Mumi adalah mayat yang diawetkan dengan cara disimpan di tempat yang sangat kering atau dingin, tidak terdapat oksigen, atau menggunakan bahan kimia. Biasanya mumi identik dengan masyarakat Mesir Kuno.
Hingga saat ini, banyak yang mengira bahwa tradisi memumikan jasad yang dilakukan oleh orang Mesir Kuno sekadar untuk “mengawetkan” tubuh orang yang sudah meninggal. Padahal, ada alasan religius di balik pengawetan tubuh tersebut.
Melansir dari Live Science, peneliti dari University of Manchester Manchester Museum, Inggris, mengungkapkan kebenaran alasan mumifikasi pada pameran “Golden Mummies of Egypt” pada awal 2023 lalu. Pameran pada Februari 2023 itu bertujuan untuk mengungkapkan makna di balik teknik penguburan mumifikasi.
Selain itu, “Golden Mummies of Egypt” juga menampilkan sejumlah topeng penguburan, potret panel, dan sarkofagus yang terkait dengan penguburan Mesir kuno, serta menampilkan bukti lebih lanjut tentang tujuan asli dari mumifikasi.
Dilaporkan, teknik penguburan mumifikasi bukan bertujuan untuk mengawetkan jenazah, tetapi membimbing sosok yang sudah meninggal agar diterima di sisi Dewa untuk Tuhan.

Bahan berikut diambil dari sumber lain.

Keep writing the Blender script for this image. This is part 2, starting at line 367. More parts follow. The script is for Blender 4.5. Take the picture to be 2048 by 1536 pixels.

Kurator museum Mesir dan Sudan, Campbell Price, mengatakan bahwa kesalahpahaman terkait tujuan mumifikasi sudah berkembang sejak lama. Price mengatakan, gagasan ide yang dipimpin Barat itu muncul saat para peneliti era Victoria salah kaprah soal mumifikasi orang Mesir Kuno.
Pada saat itu, para peneliti era Victoria menilai bahwa orang Mesir Kuno mengawetkan mayat serupa dengan mengawetkan ikan karena menggunakan garam. Padahal, zat asin yang digunakan berbeda dengan garam untuk mengawetkan ikan.
“Jadi, mereka beranggapan bahwa apa yang dilakukan pada tubuh manusia sama dengan perlakuan terhadap ikan,” kata Price, dikutip Kamis (22/2/2024).
Menurut Price, masyarakat Mesir Kuno menggunakan zat asin bernama natron, yaitu mineral alami dari campuran natrium karbonat, natrium klorida, dan natrium sulfat. Kandungan itu banyak terdapat di sekitar dasar danau dekat Sungai Nil dan berfungsi sebagai bahan utama dalam mumifikasi.
“Kita juga tahu bahwa natron digunakan dalam ritual kuil [dan digunakan pada] patung dewa. Itu digunakan untuk pembersihan,” kata Price.
Price mengatakan, bahan lain yang biasa
dikaitkan dengan mumi adalah dupa. Dupa berfungsi sebagai “hadiah” untuk para Dewa. Dalam sejarah Mesir kuno, Price menemukan bahwa kemenyan dan dupa merupakan “hadiah” yang sering dipersembahkan untuk dewa.
Bahkan, kata dupa dalam bahasa Mesir kuno adalah senetjer yang berarti ‘teruntuk ilahi’. Membakar dupa di kuil adalah hal yang tepat karena kuil merupakan rumah dewa dan membuat ruang menjadi sakral.
Ahli Mesir Kuno juga percaya bahwa jasad akan membutuhkan tubuh mereka di akhirat. Hal itu mendukung kesalahpahaman tentang mumifikasi.
Banyak Arkeolog yang sering menemukan mumi ditempatkan dengan sarkofagus atau kuburan batu yang menunjukkan rupa jenazah.
“Dalam bahasa Inggris, topeng adalah sesuatu yang menyamarkan identitas; potret mengungkapkan identitas. Objek, panel, dan topeng memberikan gambaran ideal bentuk ilahi (Dewa atau Tuhan),” kata Price.